New gym opens for young ninjas, parkour traceurs in training

Jul 24, 2018

Three years ago, Martha and Doug Lally watched in awe as young athletes scaled walls and hopped along makeshift obstacle courses built out of mats at Bay State Gymnastics Academy.

It was the academy owners' first exposure to parkour, one of two innovative yet obscure sports which now have a dedicated home at the their newly opened Bay State Movement Academy.

Parkour is a sport with a simple premise: Move from Point A to Point B in the quickest and most efficient way possible. This involves traversing through environmental obstacles, or in the case of a gym environment, carefully designed ropes, monkey bars, jumps, and other roadblocks.

“They were doing all these crazy things, so we quickly learned what it was they were doing and began parkour at our gym,” Martha Lally recalled of the young traceurs, or parkour practitioners.

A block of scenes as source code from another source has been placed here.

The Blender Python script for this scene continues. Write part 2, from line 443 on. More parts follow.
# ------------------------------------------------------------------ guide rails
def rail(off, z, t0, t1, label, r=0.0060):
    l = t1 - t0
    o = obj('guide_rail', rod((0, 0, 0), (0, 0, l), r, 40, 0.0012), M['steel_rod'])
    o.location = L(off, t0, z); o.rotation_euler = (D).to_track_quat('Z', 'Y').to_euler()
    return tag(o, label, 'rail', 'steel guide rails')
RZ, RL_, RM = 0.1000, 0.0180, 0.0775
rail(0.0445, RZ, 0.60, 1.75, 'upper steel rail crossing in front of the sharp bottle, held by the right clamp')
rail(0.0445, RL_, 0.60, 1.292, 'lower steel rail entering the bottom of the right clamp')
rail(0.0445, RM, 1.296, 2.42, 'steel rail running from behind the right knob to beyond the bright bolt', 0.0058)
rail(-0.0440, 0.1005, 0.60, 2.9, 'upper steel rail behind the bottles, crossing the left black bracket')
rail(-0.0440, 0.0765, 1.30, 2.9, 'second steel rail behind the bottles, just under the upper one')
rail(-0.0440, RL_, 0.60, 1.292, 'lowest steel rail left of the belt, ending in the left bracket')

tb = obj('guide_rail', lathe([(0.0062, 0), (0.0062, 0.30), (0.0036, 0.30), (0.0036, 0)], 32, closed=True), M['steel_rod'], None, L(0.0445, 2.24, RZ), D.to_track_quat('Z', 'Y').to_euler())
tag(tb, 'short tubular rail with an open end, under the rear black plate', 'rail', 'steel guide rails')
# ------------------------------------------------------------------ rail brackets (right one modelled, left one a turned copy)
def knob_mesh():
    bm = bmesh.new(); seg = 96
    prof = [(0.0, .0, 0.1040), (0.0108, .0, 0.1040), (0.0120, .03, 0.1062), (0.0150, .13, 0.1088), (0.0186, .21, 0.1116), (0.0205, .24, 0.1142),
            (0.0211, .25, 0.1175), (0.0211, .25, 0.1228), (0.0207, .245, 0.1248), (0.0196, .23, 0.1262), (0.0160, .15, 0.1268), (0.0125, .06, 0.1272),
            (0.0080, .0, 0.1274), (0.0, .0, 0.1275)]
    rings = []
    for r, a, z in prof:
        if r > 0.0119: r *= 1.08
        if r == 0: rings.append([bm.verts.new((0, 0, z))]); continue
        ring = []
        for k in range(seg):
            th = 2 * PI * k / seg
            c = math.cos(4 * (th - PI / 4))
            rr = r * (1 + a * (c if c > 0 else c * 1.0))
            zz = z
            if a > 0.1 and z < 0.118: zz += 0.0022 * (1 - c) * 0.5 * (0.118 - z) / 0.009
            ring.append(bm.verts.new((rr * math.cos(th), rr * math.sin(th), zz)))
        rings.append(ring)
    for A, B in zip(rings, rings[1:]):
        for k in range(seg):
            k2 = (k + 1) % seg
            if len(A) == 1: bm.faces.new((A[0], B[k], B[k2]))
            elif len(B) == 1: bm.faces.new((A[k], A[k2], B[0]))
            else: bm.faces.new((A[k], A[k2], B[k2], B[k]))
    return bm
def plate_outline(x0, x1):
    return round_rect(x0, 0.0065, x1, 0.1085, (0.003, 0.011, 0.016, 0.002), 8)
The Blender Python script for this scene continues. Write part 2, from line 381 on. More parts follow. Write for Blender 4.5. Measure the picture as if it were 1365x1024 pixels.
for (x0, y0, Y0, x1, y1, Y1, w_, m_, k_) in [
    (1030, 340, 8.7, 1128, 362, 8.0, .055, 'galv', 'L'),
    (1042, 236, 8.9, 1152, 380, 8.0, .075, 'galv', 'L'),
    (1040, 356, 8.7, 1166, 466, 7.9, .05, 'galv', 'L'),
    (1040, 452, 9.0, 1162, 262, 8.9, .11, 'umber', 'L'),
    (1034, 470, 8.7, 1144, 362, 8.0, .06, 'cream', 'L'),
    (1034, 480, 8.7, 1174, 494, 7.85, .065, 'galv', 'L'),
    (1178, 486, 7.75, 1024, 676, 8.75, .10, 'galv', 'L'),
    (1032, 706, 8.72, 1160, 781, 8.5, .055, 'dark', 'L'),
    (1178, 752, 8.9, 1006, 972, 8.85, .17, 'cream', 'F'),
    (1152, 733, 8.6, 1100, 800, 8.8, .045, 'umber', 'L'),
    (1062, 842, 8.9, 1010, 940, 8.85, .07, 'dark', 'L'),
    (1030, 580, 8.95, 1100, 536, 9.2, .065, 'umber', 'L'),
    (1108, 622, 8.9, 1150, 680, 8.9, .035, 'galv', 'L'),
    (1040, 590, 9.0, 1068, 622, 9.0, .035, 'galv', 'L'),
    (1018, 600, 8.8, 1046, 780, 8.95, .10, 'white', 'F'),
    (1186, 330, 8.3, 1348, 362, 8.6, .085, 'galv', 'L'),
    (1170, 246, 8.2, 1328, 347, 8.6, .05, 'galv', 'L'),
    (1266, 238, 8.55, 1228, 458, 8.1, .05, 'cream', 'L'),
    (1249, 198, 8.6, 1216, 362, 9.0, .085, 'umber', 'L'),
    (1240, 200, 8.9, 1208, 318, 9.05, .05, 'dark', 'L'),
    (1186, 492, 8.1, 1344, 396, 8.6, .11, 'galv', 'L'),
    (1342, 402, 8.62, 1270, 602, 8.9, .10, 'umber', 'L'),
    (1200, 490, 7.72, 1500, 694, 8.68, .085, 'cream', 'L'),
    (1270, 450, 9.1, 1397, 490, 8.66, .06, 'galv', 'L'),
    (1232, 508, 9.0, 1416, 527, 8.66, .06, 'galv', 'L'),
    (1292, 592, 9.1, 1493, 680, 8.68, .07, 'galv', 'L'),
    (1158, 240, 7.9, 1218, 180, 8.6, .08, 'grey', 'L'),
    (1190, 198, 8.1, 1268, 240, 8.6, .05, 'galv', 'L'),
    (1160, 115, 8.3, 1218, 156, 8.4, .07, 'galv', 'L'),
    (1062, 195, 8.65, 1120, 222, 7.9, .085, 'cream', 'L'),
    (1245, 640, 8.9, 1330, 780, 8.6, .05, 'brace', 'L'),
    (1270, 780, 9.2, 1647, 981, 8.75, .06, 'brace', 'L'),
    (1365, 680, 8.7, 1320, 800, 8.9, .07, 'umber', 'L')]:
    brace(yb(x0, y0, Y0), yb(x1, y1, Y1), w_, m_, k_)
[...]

Since starting parkour classes three years ago at their existing Ventura Drive gym, demand has grown substantially alongside a somewhat related yet different sport: Ninja Warrior. Around the same time parkour classes began, the show American Ninja Warrior premiered on cable and later network television.

It inspired the rise of a whole new sport focused on navigating tough and physically grueling obstacle courses, and the Lallys were not afraid to try it out. Both sports incorporate gymnastics fundamentals like rolls, handstands, and cartwheels, but attract a much broader audience of young athletes who might not have considered gymnastics.

“Not every kid wants to get up on a balance beam or swing from bars,” Martha Lally said. “Parkour lends itself a little bit more to what the child feels comfortable doing, rather than a set of structured skills.”

Jamie Wasilowski is one of the instructors for both programs. He’s been involved in gymnastics since he learned to do his first frontflip at age 13 at the gymnastics academy, where he has taught for a year and a half.

Parkour is not a competitive sport in the traditional sense, he explained. It’s his favorite part about the sport: it’s all focused on the individual athlete.

“My favorite part is you’re never competing against another person,” Wasilowski said. “It’s always about building a better you.”

When enrollment at the original ninja warrior and parkour classes peaked at 175 kids, they decided to move the classes to its own facility. Two weeks ago, Bay State Movement Academy opened its doors in the Route 6 Marine building off of Faunce Corner Road.

Staff worked with a gym equipment company experienced in the programs to outfit the 3,600 square foot space with obstacles including the warped wall -- a steep incline budding ninjas must race up and scale -- cargo nets, rope climbs, and monkey bars.

“It’s been a perfect opening,” Martha Lally said. “Summer is historically our lowest enrollment time, but it’s been a perfect flow to start our opening.”

Currently, 60 kids are signed up for both programs, with a 50-50 split between them. Doug Lally noted they are expecting classes to begin to reach capacity once the fall back-to-school season picks up.

“There was a strong interest of the kids that were already in the gym and siblings who didn’t necessarily want to do gymnastics,” Martha Lally said. “This was just another avenue for them to become involved in athletics and become physical active.”